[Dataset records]

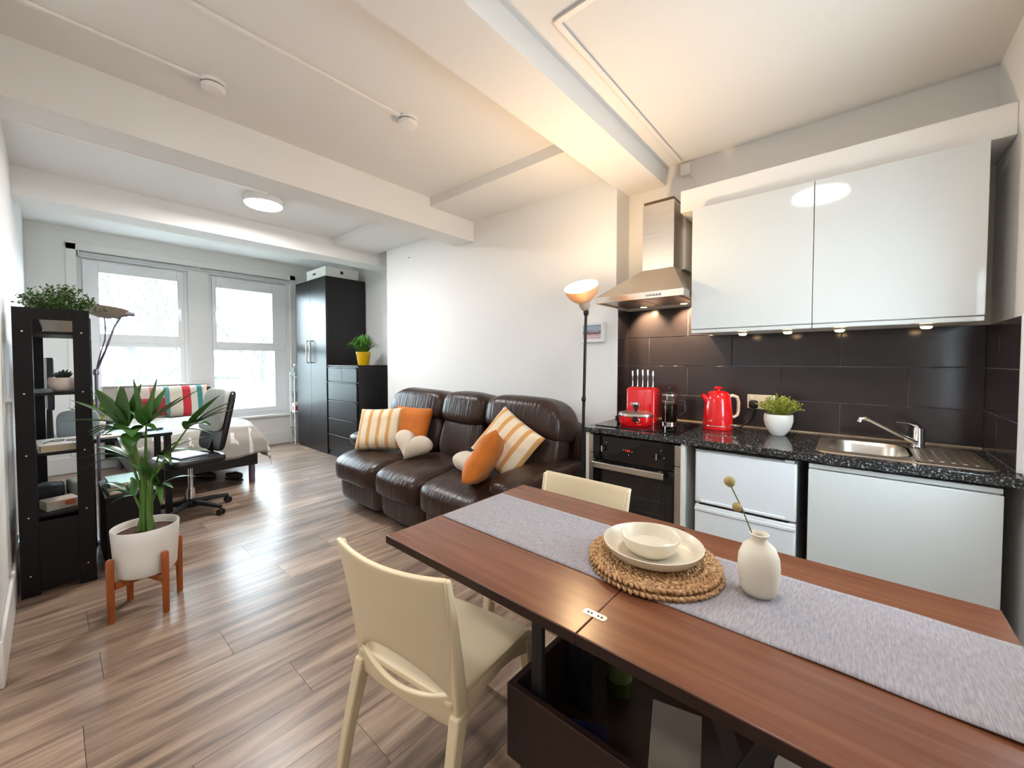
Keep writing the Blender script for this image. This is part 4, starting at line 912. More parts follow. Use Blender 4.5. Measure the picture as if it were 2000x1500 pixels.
# ================================================================ CHAIRS
def bar(path, sizes):
    return MB().loft([[Vector((p[0] + a * s[0] / 2, p[1] + b * s[1] / 2, p[2])) for a, b in ((-1, -1), (1, -1), (1, 1), (-1, 1))] for p, s in zip(path, sizes)])
def make_chair(label, loc, rz):
    t = thing('dining_chair', label, 'chair', loc, (0, 0, rz), 'cream plastic dining chairs')
    def by(u, z):
        s = max(0, (z - .36) / .44); return -.205 - .075 * s ** 1.3 + .034 * u * u
    def bw_(z): return .200 + .020 * max(0, (z - .40) / .40)
    U = .86
    za = lambda u: .452 + .078 * max(0, 1 - (u / U) ** 2) ** .8
    zb = lambda u: .452 - .034 * max(0, 1 - (u / U) ** 2)
    zc = lambda u: .350 + .030 * (1 - u * u)
    zt = lambda u: .803 - .010 * (1 - u * u)
    def P(u, z): return (u * bw_(z), by(u, z), z)
    def top(a, b): u = -1 + 2 * a; return P(u, za(u) + (zt(u) - za(u)) * b)
    def low(a, b): u = -1 + 2 * a; return P(u, zc(u) + (zb(u) - zc(u)) * b)
    obj('backrest', MB().grid(top, 33, 14).grid(low, 33, 5), M_cream_pl, t, world=False, solid=.016, bevel=.004, smooth=35)
    for s in (-1, 1):
        path = [(s * (bw_(z) - .004), by(s, z) + .008, z) for z in (.36, .45, .55, .65, .74, .796)]
        obj('back_edge', bar(path, [(.024, .044), (.024, .042), (.022, .036), (.020, .030), (.018, .024), (.017, .020)]), M_cream_pl, t, world=False, bevel=.005, smooth=50)
        obj('leg', bar([(s * .215, -.262, 0), (s * .207, -.225, .20), (s * .199, -.172, .40)], [(.026, .030), (.030, .036), (.034, .048)]), M_cream_pl, t, world=False, bevel=.006, smooth=50)
        obj('leg', bar([(s * .212, .205, 0), (s * .207, .192, .22), (s * .200, .172, .41)], [(.026, .028), (.032, .034), (.038, .045)]), M_cream_pl, t, world=False, bevel=.006, smooth=50)
        ap = MB()
        def side(a, b, s=s):
            y = -.17 + .35 * a; zl = .352 + .046 * math.sin(a * PI); x = s * (.196 + .010 * a)
            return (x, y, zl + (.428 - zl) * b)
        ap.grid(side, 16, 3)
        obj('side_rail', ap, M_cream_pl, t, world=False, solid=.016, bevel=.003)
    def seat(a, b):
        u = -1 + 2 * a; hw = .192 + .026 * b; y = -.197 + .40 * b
        z = .442 - .014 * (1 - u * u) * math.sin(min(1, b * 1.1) * PI) - .03 * max(0, b - .88) ** 2 / .0144 - .006 * abs(u) ** 6
        return (u * hw, y, z)
    obj('seat', MB().grid(seat, 20, 22), M_cream_pl, t, world=False, solid=.018, off=-1, bevel=.004, smooth=60)
    obj('front_rail', MB().box(-.185, .185, .168, .184, .352, .424), M_cream_pl, t, world=False, bevel=.004)
    for x in (-.15, .15): obj('stacking_slot', MB().box(x - .012, x + .012, .1835, .1848, .380, .396), mat('slot_shadow_brown', (.16, .09, .04), .7, var=(5, .2)), t, world=False)
    return t
c0 = make_chair('cream plastic chair at the near side of the dining table', (-1.012, .842, 0), 7.9)
copy_tree(c0, (-.935, 1.352, 0), R(180), 'cream plastic chair across the dining table, beside the sofa')

# ================================================================ SOFA
sf = thing('leather_sofa', 'dark brown leather three-seat recliner sofa', 'sofa', (-2.70, 2.24, 0))
xs = [-3.70, -2.99, -2.40, -1.74]
hx = [-3.74, -2.89, -2.345, -1.585]
def wrin(f, a, sd):
    return lambda p: p + p.normalized() * (noise.noise(Vector((p.x * f, p.y * f * .5, p.z * f * .5)) + Vector((sd, 0, 0))) * a)
obj('base', MB().box(-3.72, -1.72, 1.90, 2.70, .05, .30), M_leather, sf, bevel=.03, seg=3)
for i in range(3):
    c, w = (xs[i] + xs[i + 1]) / 2, (xs[i + 1] - xs[i]) / 2
    def seatw(p, i=i, w=w):
        q = p.copy()
        if q.y < 0: q.z -= .055 * (abs(q.y) / .37) ** 2
        q.z += noise.noise(Vector((q.x * 9 + i * 7, q.y * 4, 0))) * .010
        return q
    obj('seat_cushion', MB().superell((c, 2.06, .405), (w + .004, .375, .115), .45, .34, 44, 20, wob=seatw), M_leather, sf, smooth=180)
    obj('footrest', MB().superell((c, 1.845, .185), (w - .004, .075, .130), .42, .30, 36, 16, wob=wrin(9, .008, i)), M_leather, sf, smooth=180)
    ch, wh = (hx[i] + hx[i + 1]) / 2, (hx[i + 1] - hx[i]) / 2
    obj('lumbar_cushion', MB().superell((ch, 2.43, .655), (wh - .012, .13, .205), .5, .36, 40, 18, M=rotm(-14), wob=wrin(8, .012, i + 5)), M_leather, sf, smooth=180)
    def headw(p, i=i, wh=wh):
        q = p.copy(); q.y += -.05 * max(0, -q.z / .16) ** 1.0 * .3
        edge = (1 if (i == 2 and q.x > 0) or (i == 0 and q.x < 0) else 0)
        if edge: q.z -= .085 * (abs(q.x) / wh) ** 4
        q.z += noise.noise(Vector((q.x * 8 + i * 9, q.y * 8, q.z * 3))) * .006
        return q
    obj('headrest', MB().superell((ch, 2.505, .905), (wh + .004, .185, .158), .62, .38, 44, 20, M=rotm(-10), wob=headw), M_leather, sf, smooth=180)
obj('back_frame', MB().superell((-2.665, 2.665, .48), (1.115, .10, .41), .25, .18, 60, 20), M_leather, sf, smooth=180)
for s, xc, y0, y1 in ((-1, -3.845, 2.02, 2.62), (1, -1.625, 1.80, 2.62)):
    ym, hl = (y0 + y1) / 2, (y1 - y0) / 2
    a_ = obj('arm', MB().superell((xc, ym + .02, .30), (.125, hl - .01, .255), .25, .25, 32, 16), M_leather, sf, smooth=180)
    obj('arm_pad', MB().superell((xc - .01 * s, ym - .01, .545), (.145, hl + .03, .082), .62, .5, 36, 16, wob=wrin(7, .012, s + 3)), M_leather, a_, smooth=180)
for (x, y) in ((-3.6, 2.0), (-1.85, 2.0), (-3.6, 2.62), (-1.85, 2.62)): obj('foot', MB().lathe([(.03, 0), (.034, .05), (.034, .06)], 14, trm(x, y, 0)), M_black, sf)

# ---------------------------------------------------------------- cushions on the sofa
def pillow(w, h, th, pin=.10, n=26, wr=.006, sd=0):
    mb = MB()
    for s in (-1, 1):
        def f(a, b, s=s):
            u, v = -1 + 2 * a, -1 + 2 * b
            k_ = max(0, (1 - u ** 4) * (1 - v ** 4)) ** .55
            x = w / 2 * u * (1 - pin * (1 - abs(v) ** 2) * .6 * abs(u)); y_ = h / 2 * v * (1 - pin * (1 - abs(u) ** 2) * .6 * abs(v))
            d = th / 2 * k_ + wr * noise.noise(Vector((u * 3.2 + sd, v * 3.2, s))) * k_
            return (x, y_, s * d)
        mb.grid(f, n, n)
    return mb
def cushion(name, mb, m_, loc, normal, roll, lab, grp=None, cat='cushion'):
    n = Vector(normal).normalized(); up = Vector((0, 0, 1)); xx_ = up.cross(n).normalized(); yy_ = n.cross(xx_)
    B = Matrix(((xx_.x, yy_.x, n.x), (xx_.y, yy_.y, n.y), (xx_.z, yy_.z, n.z))).to_4x4() @ Matrix.Rotation(R(roll), 4, 'Z')
    o = obj(name, mb, m_, None, world=False, smooth=180); o.matrix_basis = trm(*loc) @ B
    tag(o, lab, cat, grp); return o
cushion('striped_cushion', pillow(.47, .41, .15, sd=1), M_stripe, (-3.395, 2.03, .705), (.42, -.80, .42), 4, 'cream cushion with ochre stripes at the far end of the sofa', 'striped cushions')
cushion('velvet_cushion', pillow(.42, .38, .13, sd=2), M_orange_velvet, (-3.16, 2.20, .735), (.30, -.85, .40), -2, 'burnt orange cushion tucked behind the striped cushion', 'orange cushions')
def heart(w, th, wr=.004):
    mb = MB(); n, rn_ = 48, 12
    out = []
    for i in range(n):
        a = 2 * PI * i / n
        x = 16 * math.sin(a) ** 3; y = 13 * math.cos(a) - 5 * math.cos(2 * a) - 2 * math.cos(3 * a) - math.cos(4 * a)
        out.append((x / 17 * w / 2, (y + 2.2) / 17 * w / 2 * .76))
    for s in (-1, 1):
        mb.grid(lambda a, b, s=s: (out[int(round(a * n)) % n][0] * math.sin(b * PI / 2), out[int(round(a * n)) % n][1] * math.sin(b * PI / 2) + .01 * (1 - b), s * th / 2 * math.cos(b * PI / 2) ** .75), n, rn_, wrap_u=True)
    return mb
cushion('heart_cushion', heart(.385, .15), M_boucle, (-2.89, 2.02, .605), (.42, -.78, .46), -16, 'cream boucle heart-shaped cushion on the middle seat', 'boucle cushions')
cushion('heart_cushion', heart(.34, .15), M_boucle, (-2.16, 2.03, .585), (.05, -.36, .93), 18, 'cream boucle cushion lying under the orange velvet cushion', 'boucle cushions')
cushion('striped_cushion', pillow(.45, .41, .14, sd=4), M_stripe, (-1.925, 2.17, .742), (.18, -.87, .45), -30, 'cream cushion with ochre stripes propped at the near end of the sofa', 'striped cushions')
cushion('velvet_cushion', pillow(.44, .40, .15, sd=5, wr=.014), M_orange_velvet, (-1.915, 1.93, .675), (-.74, -.36, .46), 20, 'burnt orange velvet cushion standing against the near sofa arm', 'orange cushions')

# ================================================================ FLOOR LAMP, PICTURE
fl_ = thing('floor_lamp', 'lit uplighter floor lamp with black pole beside the sofa', 'floor lamp', (-1.338, 2.235, 0))
lx, ly = -1.338, 2.235
M_pole = mat('black_metal', (.012, .012, .013), .35, metal=.3, var=(5, .2))
obj('base', MB().lathe([(.108, 0), (.108, .012), (.09, .02), (.02, .028), (.012, .05)], 40, trm(lx, ly, 0)), M_pole, fl_)
obj('pole', MB().tube([(lx, ly, .03), (lx + .012, ly + .004, .9), (lx + .024, ly + .009, 1.64)], [.0105, .010, .0095], 14), M_pole, fl_)
obj('pole_joint', MB().superell((lx + .014, ly + .005, 1.10), (.014, .014, .02), .8, .9, 14, 8), M_pole, fl_)
obj('swivel', MB().superell((lx + .026, ly + .008, 1.655), (.017, .017, .024), .8, .9, 16, 10), M_pole, fl_)
_ax = Vector((.10, -.52, .84)).normalized(); HM = trm(lx + .020, ly + .012, 1.672) @ Vector((0, 0, 1)).rotation_difference(_ax).to_matrix().to_4x4()
obj('socket_cup', MB().lathe([(.018, 0), (.026, .006), (.034, .03), (.040, .062), (.034, .066)], 28, HM), M_beige_shade, fl_)
obj('lamp_shade', MB().lathe([(.036, .060), (.064, .074), (.088, .100), (.103, .135), (.107, .160), (.1055, .160), (.101, .135), (.086, .102), (.062, .0765), (.034, .063)], 44, HM, caps=False), mat('beige_lamp_glass', (.70, .50, .30), .4, var=(4, .05), trans=.25), fl_)
bl = obj('bulb', MB().lathe([(.012, .062), (.016, .08), (.032, .108), (.034, .128), (.026, .150), (.012, .162), (.002, .165)], 24, HM), M_bulb_warm, fl_)
ld = bpy.data.lights.new('bulb_light', 'POINT'); ld.energy = LAMP_FLOOR; ld.color = (1, .68, .36); ld.shadow_soft_size = .03
lo = bpy.data.objects.new('bulb_light', ld); COL.objects.link(lo); lo.parent = fl_; lo.location = (HM @ Vector((0, 0, .185))) - Vector((lx, ly, 0))
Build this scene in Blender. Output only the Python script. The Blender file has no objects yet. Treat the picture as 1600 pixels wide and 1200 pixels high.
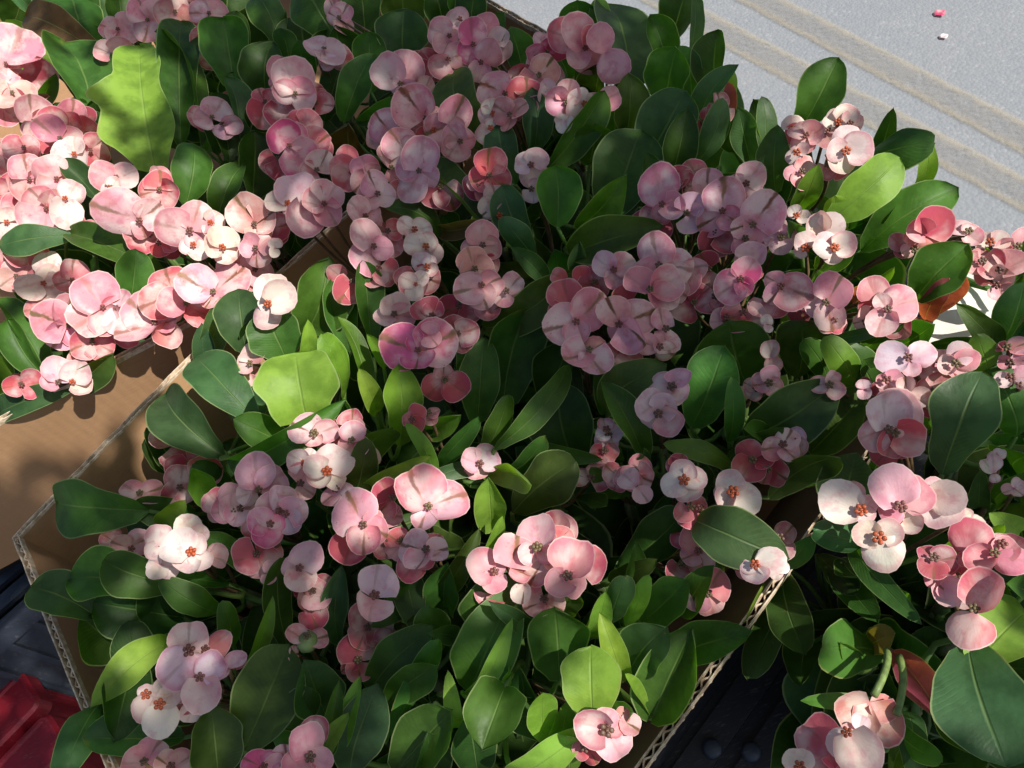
import bpy, math, random
from mathutils import Vector, Matrix, noise

random.seed(7)
SC = bpy.context.scene
COL = SC.collection

# ---------------------------------------------------------------- camera, sky, sun, exposure
RZ = 1.0                                   # height of the carton rims above the road
CAM_H = 0.42
PITCH, ROLL, FPX = math.radians(55), math.radians(-25), 1250.0
fwd = Vector((0, math.cos(PITCH), -math.sin(PITCH)))
R0 = Vector((1, 0, 0)); U0 = R0.cross(fwd)
CR = math.cos(ROLL) * R0 + math.sin(ROLL) * U0
CU = -math.sin(ROLL) * R0 + math.cos(ROLL) * U0
CPOS = Vector((0, 0, RZ + CAM_H))
cam = bpy.data.cameras.new('camera'); camo = bpy.data.objects.new('camera', cam); COL.objects.link(camo)
M = Matrix((CR, CU, -fwd)).transposed().to_4x4(); M.translation = CPOS
camo.matrix_world = M
cam.sensor_fit = 'HORIZONTAL'; cam.sensor_width = 36; cam.lens = 36 * FPX / 1600
cam.clip_start = 0.02; cam.clip_end = 500
SC.camera = camo

SUN_DIR = Vector((0.505, -0.37, 0.78)).normalized()
elev = math.asin(SUN_DIR.z)
world = bpy.data.worlds.new('World'); SC.world = world; world.use_nodes = True
wn = world.node_tree
sky = wn.nodes.new('ShaderNodeTexSky'); sky.sky_type = 'NISHITA'; sky.sun_disc = False
sky.sun_elevation = elev; sky.sun_rotation = math.atan2(SUN_DIR.x, SUN_DIR.y)
sky.air_density = 1.0; sky.dust_density = 2.5; sky.ozone_density = 1.0
wn.links.new(sky.outputs[0], wn.nodes['Background'].inputs[0])
wn.nodes['Background'].inputs[1].default_value = 0.078
sl = bpy.data.lights.new('sun', 'SUN'); sl.energy = 5.0; sl.angle = math.radians(0.5); sl.color = (1, 0.95, 0.87)
so = bpy.data.objects.new('sun', sl); COL.objects.link(so)
so.rotation_euler = SUN_DIR.to_track_quat('Z', 'Y').to_euler(); so.location = (3, -2, 5)
SC.view_settings.view_transform = 'Standard'; SC.view_settings.look = 'None'
SC.view_settings.exposure = 0.5; SC.view_settings.gamma = 1; SC.view_settings.use_curve_mapping = False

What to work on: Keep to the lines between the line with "Build this scene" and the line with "COL = SC.collection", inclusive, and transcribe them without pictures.

Correct output:
Build this scene in Blender. Output only the Python script. The Blender file has no objects yet. Treat the picture as 1600 pixels wide and 1200 pixels high.
import bpy, math, random
from mathutils import Vector, Matrix, noise

random.seed(7)
SC = bpy.context.scene
COL = SC.collection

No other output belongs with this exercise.